### Data extract:
__________________________________________________

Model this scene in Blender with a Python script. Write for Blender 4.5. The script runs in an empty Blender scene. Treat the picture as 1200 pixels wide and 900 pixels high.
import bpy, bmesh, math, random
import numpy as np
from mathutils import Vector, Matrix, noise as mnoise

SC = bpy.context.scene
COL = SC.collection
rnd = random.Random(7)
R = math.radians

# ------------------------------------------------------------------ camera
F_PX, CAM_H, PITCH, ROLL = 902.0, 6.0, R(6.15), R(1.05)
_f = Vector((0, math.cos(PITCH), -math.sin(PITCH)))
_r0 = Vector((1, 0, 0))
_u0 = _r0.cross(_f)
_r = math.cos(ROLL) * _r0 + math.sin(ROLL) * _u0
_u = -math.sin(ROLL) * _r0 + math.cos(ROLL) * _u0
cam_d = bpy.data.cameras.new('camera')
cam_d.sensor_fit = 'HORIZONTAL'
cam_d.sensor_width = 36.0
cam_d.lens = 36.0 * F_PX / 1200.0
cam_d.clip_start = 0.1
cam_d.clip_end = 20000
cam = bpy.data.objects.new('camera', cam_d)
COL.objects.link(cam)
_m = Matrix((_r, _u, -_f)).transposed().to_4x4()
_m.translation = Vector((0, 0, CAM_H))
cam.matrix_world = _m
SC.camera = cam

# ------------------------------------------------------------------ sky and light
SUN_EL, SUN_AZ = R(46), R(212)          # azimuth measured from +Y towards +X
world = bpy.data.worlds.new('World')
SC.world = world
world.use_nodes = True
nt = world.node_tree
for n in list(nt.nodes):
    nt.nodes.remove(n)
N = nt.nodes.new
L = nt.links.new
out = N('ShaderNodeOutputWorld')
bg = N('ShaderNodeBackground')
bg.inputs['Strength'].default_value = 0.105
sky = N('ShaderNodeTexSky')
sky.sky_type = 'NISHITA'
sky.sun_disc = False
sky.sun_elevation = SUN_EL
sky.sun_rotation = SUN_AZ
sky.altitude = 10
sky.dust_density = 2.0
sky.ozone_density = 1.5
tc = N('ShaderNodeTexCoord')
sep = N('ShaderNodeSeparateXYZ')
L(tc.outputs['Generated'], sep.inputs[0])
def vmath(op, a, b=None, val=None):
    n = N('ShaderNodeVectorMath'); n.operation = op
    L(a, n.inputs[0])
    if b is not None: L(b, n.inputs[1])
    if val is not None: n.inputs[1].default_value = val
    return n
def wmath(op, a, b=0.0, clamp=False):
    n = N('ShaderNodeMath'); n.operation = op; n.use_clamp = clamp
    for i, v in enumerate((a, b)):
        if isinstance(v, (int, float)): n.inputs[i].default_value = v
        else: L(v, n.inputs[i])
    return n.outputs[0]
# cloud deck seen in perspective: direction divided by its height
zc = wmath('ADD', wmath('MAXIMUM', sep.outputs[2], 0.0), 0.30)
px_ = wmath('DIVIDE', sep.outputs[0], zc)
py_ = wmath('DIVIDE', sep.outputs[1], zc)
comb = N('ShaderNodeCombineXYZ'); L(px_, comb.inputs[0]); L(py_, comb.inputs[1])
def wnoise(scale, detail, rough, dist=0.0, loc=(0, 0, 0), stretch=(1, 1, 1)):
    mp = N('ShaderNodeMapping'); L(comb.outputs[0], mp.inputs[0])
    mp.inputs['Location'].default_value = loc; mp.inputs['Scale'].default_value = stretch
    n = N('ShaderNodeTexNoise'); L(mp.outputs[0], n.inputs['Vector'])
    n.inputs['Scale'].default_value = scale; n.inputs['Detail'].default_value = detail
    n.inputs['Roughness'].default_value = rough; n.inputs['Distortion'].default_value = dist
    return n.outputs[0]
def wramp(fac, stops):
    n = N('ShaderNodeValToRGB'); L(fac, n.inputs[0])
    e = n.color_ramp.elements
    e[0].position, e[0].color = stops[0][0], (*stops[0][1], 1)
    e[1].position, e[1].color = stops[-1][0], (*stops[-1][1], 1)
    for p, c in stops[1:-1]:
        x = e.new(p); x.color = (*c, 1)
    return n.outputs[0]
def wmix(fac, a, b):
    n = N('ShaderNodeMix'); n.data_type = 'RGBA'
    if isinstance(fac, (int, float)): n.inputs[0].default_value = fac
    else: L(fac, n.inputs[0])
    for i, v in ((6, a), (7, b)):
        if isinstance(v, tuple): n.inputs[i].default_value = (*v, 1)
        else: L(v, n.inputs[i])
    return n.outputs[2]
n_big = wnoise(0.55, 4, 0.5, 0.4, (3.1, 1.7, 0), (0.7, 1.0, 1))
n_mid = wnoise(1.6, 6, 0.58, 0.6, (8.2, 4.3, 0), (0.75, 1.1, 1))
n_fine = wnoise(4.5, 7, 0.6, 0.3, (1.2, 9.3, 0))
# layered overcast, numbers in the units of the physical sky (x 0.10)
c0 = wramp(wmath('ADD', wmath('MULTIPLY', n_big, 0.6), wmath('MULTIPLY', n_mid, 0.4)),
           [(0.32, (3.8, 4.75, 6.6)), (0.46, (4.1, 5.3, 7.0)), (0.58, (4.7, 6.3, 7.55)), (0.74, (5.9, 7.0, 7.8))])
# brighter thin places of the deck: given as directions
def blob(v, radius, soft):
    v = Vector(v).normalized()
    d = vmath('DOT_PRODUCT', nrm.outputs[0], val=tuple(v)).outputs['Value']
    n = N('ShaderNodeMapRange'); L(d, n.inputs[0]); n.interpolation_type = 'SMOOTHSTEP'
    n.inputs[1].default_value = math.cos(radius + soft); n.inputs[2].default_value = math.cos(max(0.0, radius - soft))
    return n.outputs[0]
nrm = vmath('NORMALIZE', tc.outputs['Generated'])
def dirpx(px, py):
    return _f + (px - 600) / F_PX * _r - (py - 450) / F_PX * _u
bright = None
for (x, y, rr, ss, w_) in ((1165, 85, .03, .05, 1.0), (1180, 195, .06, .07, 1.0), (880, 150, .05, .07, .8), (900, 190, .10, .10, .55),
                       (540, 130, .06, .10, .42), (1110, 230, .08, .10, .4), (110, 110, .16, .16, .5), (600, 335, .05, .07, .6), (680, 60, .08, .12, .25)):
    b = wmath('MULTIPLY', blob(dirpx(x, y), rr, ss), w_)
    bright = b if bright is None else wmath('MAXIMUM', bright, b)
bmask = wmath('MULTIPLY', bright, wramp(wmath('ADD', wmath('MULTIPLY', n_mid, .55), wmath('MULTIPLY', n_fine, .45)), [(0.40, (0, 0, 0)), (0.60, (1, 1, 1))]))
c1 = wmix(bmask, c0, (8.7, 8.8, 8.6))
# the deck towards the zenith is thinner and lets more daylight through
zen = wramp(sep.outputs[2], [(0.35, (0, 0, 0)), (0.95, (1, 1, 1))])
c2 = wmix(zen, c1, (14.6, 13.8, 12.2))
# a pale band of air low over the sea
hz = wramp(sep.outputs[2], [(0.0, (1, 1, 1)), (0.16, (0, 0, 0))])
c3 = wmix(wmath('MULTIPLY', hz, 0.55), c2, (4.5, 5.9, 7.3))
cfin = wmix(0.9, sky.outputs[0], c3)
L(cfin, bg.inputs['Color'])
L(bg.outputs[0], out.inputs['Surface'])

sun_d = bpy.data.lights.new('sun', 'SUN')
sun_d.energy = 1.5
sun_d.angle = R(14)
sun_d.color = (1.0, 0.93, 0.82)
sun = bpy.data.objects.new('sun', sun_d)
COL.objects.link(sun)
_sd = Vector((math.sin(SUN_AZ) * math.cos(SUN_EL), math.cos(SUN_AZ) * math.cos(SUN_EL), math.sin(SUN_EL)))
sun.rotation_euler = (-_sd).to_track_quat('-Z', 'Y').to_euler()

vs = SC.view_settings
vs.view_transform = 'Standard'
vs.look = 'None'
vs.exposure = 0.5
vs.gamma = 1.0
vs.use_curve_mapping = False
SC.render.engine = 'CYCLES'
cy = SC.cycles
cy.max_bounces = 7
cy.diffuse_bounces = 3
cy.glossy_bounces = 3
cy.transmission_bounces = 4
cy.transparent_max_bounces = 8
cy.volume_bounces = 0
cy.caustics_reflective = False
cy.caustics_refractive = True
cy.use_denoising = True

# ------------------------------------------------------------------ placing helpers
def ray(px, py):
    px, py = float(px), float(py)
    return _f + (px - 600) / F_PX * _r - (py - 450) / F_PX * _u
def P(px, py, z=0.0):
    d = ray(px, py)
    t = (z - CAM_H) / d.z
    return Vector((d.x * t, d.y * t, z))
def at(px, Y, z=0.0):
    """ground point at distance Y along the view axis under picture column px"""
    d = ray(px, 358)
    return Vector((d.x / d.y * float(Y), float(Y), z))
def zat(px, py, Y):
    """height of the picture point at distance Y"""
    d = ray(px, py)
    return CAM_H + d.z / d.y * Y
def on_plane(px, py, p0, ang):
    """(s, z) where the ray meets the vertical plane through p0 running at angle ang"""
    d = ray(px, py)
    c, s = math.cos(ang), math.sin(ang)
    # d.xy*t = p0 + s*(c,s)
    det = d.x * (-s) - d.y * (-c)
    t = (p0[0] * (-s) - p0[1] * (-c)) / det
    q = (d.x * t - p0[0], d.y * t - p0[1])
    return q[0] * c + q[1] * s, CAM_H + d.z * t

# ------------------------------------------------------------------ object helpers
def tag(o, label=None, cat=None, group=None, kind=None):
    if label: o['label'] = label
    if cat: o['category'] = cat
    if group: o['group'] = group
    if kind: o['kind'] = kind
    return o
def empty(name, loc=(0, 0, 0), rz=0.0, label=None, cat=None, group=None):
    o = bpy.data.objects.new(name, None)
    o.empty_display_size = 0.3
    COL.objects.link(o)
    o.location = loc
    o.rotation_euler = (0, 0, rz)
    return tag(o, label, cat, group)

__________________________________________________

### Required task:
From the opening line of the data above through the line that contains "R = math.radians", please print each line as it stands and only those lines.

### Solution to the problem:
Model this scene in Blender with a Python script. Write for Blender 4.5. The script runs in an empty Blender scene. Treat the picture as 1200 pixels wide and 900 pixels high.
import bpy, bmesh, math, random
import numpy as np
from mathutils import Vector, Matrix, noise as mnoise

SC = bpy.context.scene
COL = SC.collection
rnd = random.Random(7)
R = math.radians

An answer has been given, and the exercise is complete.